Ryan Gaston, a senior music major from Booneville, Ark., is one example. Last summer, Gaston won top honors in the University of Louisville Young Composer Competition for New Electro-Acoustic Music for his original composition titled "Nocturne: Crickets (Inside & Out)." Through an Odyssey project about human communication skills, Gaston led a campus performance of "Dream Retrieval Ritual," reconstructed from information found in recently discovered anthropological documents, with music and staging provided by the HCE New Music Ensemble. Gaston would like to develop an electronic music studio at Hendrix.

"When I first started, I came out of one of the best electronic music programs in the country," she said. "Twenty years later, we have a student wants to build an electronic music studio at Hendrix. To see someone tackle that and get support for it … that's exciting."

In 2005, with the funding support of Your Hendrix Odyssey, Griebling led the Hendrix College Chamber Orchestra in making a commercial recording project, which was released in Europe, Asia and North America on compact disc by Centaur Records.

The recording attracted a lot of international attention because it included two world premieres of previously unknown works by the Armenian-American composer, Alan Hovhaness. 

"That was a lot of work but really eye opening for students," she said.

Griebling saves the summer for composing her music. Once she's off the academic and symphony calendars (approximately mid-May to mid-August), she writes daily from about 6 a.m. until late into the night, often taking her first break around 3 p.m.
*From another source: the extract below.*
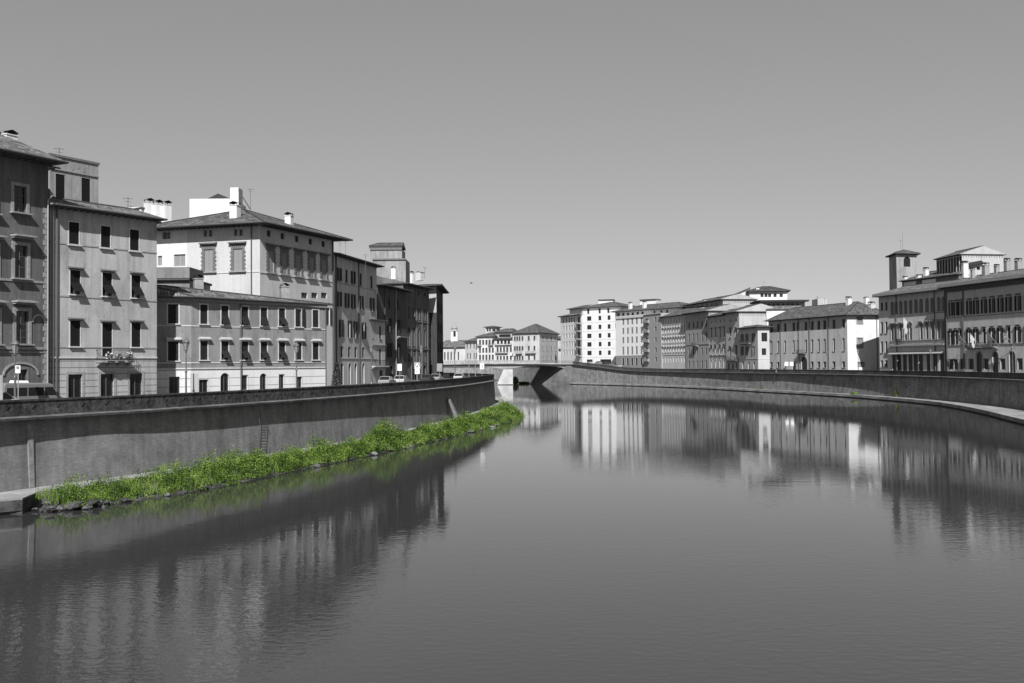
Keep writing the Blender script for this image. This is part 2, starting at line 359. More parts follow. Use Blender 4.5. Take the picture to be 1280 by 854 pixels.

Last summer, Griebling composed six pieces.

During a sabbatical last fall, she wrote a paper on the18th century Austrian composer, Joseph Haydn and completed the libretto for an opera about the 15th century British monarch, Richard III, a project she conceived in 1975.

Griebling would like to see her Hendrix students stage an opera.

"It would be a huge expense and undertaking, but that's something I'd like to tackle before I retire," she said.

She would also like to explore the dance music tradition more with Brigitte Rogers, the instructor of the Hendrix Dance Ensemble, a relatively new offering in the College's expanded Theatre Arts and Dance Department. Specifically, she would like to see a fully choreographed performance of Blue Danube at Waltz Night, the chamber orchestra's annual fundraiser.

"We've collaborated on quite a few projects already," she said.

Along with classics professor Dr. Rebecca Resinski, Griebling and Rogers staged a performance based on the works of Sappho in 2010. 

"Rebecca translated Sappho's poetry and created a dramatic structure from it, I composed the music to set Rebecca's lyrics for two sopranos, oboe, viola and harp for my colleagues (Hendrix College music faculty sopranos Suzanne Banister and Joanne McDade) and Brigitte choreographed our work for the Hendrix Dance Ensemble, and it was performed at the Conway Art Fest in October 2010," she said. "At the performance, I was particularly impressed by the way Brigitte's stage design and costumes and poses reminded me of the work of the American classical-revival artist, Maxfield Parish. It brought all the arts together in a way that seems only possible at a place like this. And talk about 'hands-on' collaborative projects for faculty and students …wow!"

"I was nervous and wasn't sure what would ultimately happen, but it was such a wonderful experience," she said.

She's pleased to be a place where she can come up with new possibilities.

"Being in a college environment forces you to try new things because the contact with young people is so stimulating and energizing," she said. "Things are always occurring to me. Ask me tomorrow and I'll come up with three different projects … If I every stop trying new things I might as well be dead."